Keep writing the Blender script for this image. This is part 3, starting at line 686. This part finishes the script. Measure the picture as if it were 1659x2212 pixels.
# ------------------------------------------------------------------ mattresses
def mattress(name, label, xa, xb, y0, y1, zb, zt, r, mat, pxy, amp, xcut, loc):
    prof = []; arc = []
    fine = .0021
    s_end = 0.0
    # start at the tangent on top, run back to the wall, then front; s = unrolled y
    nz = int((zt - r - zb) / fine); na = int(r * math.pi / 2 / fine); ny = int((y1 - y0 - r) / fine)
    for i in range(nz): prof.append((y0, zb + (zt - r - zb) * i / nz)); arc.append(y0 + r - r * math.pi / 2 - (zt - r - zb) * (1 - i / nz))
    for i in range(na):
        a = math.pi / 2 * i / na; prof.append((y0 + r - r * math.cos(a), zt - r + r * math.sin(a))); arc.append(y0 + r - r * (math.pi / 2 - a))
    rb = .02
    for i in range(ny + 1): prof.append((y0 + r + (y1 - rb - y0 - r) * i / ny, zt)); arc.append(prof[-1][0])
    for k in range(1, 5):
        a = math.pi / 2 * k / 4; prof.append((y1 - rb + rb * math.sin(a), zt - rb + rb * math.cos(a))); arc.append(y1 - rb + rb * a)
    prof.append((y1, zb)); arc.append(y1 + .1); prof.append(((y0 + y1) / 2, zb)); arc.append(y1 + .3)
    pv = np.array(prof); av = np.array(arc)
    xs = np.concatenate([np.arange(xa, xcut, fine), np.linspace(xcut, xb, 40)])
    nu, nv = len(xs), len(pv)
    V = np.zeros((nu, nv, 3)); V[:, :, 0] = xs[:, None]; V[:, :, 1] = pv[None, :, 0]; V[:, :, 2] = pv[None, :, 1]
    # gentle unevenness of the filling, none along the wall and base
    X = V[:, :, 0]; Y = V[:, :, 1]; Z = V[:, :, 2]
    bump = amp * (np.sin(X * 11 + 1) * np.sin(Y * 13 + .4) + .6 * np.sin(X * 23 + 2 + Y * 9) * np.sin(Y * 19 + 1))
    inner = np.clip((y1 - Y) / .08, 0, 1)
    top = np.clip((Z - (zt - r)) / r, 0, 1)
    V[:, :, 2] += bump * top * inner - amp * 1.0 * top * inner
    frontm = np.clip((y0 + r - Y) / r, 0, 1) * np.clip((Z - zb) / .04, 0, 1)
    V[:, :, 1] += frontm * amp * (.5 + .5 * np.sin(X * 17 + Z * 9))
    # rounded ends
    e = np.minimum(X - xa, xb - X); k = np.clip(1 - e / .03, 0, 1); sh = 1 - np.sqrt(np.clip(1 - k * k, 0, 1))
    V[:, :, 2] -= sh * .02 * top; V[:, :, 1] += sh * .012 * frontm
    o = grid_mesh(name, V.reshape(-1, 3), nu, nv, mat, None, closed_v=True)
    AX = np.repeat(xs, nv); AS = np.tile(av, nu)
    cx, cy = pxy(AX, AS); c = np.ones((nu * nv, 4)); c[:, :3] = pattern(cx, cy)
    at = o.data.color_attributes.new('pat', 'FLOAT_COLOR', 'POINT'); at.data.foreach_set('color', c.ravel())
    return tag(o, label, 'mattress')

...

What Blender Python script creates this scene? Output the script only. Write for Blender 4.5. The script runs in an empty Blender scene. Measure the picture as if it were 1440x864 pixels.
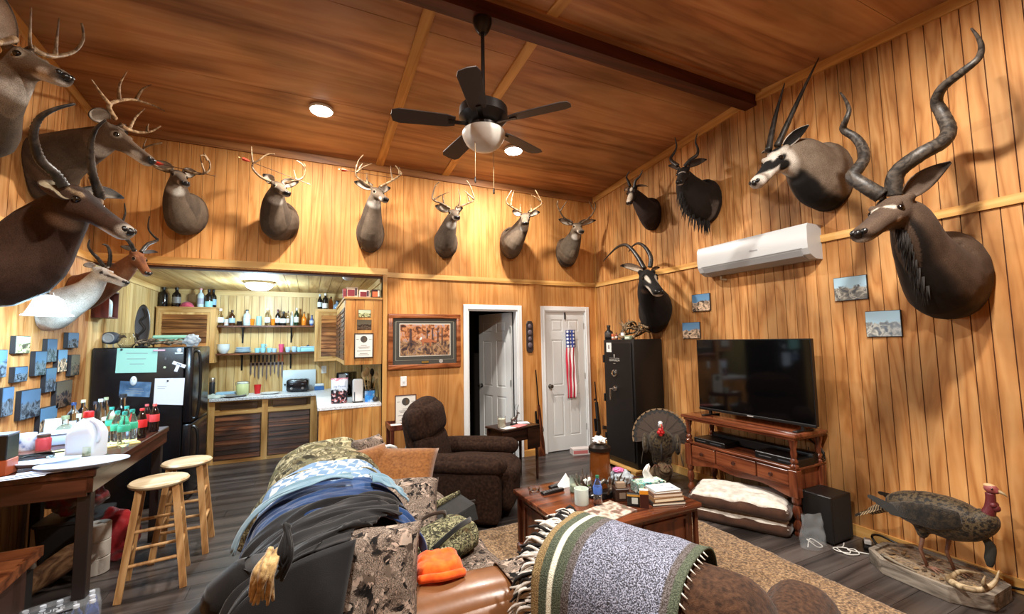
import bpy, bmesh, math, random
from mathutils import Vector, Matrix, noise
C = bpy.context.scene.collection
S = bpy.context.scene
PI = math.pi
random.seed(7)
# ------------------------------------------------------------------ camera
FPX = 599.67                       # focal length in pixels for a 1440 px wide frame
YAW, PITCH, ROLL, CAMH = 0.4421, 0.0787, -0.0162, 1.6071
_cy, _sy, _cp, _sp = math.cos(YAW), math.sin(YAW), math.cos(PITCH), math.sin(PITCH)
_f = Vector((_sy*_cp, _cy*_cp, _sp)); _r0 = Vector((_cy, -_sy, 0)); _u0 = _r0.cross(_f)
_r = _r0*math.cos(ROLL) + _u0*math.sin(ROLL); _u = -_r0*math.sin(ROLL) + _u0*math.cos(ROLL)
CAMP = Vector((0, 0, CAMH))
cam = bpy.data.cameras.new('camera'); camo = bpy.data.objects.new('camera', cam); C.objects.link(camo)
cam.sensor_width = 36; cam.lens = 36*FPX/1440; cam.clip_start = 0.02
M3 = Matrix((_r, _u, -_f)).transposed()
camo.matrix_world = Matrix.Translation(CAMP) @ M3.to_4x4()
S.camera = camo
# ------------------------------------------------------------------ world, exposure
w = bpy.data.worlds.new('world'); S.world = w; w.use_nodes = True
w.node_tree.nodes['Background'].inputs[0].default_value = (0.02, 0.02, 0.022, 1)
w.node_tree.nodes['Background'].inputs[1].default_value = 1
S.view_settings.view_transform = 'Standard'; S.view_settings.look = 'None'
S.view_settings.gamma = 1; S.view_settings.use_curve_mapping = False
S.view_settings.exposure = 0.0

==

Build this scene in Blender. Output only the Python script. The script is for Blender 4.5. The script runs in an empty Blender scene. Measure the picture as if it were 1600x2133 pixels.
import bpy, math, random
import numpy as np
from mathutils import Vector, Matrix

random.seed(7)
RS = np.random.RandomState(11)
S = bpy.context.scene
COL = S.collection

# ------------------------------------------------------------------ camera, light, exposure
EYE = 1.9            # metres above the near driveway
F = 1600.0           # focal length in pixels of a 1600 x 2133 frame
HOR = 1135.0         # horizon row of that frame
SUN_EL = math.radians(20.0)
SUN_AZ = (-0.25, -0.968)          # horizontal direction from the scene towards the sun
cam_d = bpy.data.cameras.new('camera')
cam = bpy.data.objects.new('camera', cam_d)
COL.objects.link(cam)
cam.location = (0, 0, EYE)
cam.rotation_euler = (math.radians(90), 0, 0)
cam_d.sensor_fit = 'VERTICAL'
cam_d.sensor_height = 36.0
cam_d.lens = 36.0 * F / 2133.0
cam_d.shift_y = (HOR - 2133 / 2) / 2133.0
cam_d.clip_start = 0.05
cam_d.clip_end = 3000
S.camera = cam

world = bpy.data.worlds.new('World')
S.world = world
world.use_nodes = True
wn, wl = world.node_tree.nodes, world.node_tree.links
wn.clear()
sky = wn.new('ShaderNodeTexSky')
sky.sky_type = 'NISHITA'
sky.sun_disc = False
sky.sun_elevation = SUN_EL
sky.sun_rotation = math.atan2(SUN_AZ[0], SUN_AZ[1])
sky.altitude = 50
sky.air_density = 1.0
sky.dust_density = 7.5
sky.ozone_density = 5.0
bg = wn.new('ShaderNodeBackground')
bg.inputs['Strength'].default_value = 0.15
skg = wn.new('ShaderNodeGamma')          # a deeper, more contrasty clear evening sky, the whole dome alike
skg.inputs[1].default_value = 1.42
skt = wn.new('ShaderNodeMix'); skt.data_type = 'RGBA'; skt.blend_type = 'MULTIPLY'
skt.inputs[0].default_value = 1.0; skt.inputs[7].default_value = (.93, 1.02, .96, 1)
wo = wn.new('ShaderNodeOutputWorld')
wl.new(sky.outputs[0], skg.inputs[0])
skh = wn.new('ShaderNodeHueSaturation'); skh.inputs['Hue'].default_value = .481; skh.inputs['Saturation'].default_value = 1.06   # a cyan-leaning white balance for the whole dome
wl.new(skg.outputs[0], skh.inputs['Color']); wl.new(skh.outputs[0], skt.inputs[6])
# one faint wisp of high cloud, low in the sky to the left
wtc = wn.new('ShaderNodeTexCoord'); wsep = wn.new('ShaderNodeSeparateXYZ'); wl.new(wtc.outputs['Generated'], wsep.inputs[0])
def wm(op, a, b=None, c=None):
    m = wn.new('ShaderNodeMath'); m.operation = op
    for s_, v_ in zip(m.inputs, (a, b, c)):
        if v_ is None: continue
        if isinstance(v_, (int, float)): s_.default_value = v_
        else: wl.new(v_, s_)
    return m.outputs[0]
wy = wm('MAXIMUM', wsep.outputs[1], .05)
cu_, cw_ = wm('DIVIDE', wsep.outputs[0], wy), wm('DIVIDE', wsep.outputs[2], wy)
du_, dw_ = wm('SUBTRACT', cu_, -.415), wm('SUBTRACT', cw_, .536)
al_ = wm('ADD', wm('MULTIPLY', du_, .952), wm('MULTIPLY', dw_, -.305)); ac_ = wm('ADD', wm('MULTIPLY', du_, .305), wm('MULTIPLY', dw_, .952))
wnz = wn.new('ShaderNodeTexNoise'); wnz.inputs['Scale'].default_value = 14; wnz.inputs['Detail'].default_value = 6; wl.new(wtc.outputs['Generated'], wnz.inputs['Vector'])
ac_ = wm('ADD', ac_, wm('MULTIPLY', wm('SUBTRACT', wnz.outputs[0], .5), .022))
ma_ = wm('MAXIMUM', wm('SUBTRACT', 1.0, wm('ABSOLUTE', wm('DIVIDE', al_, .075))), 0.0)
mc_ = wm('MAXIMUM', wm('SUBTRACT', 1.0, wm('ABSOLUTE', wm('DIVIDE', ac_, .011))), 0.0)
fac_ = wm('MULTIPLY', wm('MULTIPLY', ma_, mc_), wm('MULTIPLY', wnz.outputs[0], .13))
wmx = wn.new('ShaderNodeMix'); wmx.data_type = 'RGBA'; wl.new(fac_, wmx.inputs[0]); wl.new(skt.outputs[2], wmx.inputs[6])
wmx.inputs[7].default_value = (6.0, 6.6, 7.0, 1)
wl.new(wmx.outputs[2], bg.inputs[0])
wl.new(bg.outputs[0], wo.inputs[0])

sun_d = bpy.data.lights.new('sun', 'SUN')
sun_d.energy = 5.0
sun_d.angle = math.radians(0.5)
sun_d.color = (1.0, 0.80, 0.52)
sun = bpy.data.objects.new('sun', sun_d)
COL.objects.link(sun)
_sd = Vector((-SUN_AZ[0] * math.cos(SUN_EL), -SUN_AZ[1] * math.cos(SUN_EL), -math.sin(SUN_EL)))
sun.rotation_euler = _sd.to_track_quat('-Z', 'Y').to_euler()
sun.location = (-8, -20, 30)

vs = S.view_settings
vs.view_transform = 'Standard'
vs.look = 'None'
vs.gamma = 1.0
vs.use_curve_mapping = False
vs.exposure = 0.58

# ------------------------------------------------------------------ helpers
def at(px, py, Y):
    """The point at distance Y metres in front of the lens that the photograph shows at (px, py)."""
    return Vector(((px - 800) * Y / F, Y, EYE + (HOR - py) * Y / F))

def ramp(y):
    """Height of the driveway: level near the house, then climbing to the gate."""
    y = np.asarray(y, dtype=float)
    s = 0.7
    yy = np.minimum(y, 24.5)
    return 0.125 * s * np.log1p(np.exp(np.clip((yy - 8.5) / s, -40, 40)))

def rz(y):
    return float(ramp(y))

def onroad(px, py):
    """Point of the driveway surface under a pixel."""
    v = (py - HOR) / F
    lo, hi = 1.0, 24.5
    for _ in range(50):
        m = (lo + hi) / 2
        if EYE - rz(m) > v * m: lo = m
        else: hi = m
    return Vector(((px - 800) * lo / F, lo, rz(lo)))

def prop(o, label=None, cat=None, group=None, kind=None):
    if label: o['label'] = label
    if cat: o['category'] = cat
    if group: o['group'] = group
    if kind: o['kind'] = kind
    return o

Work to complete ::
Report how many lines include the word "scene". Give nothing but the number.

Exercise solution ::
6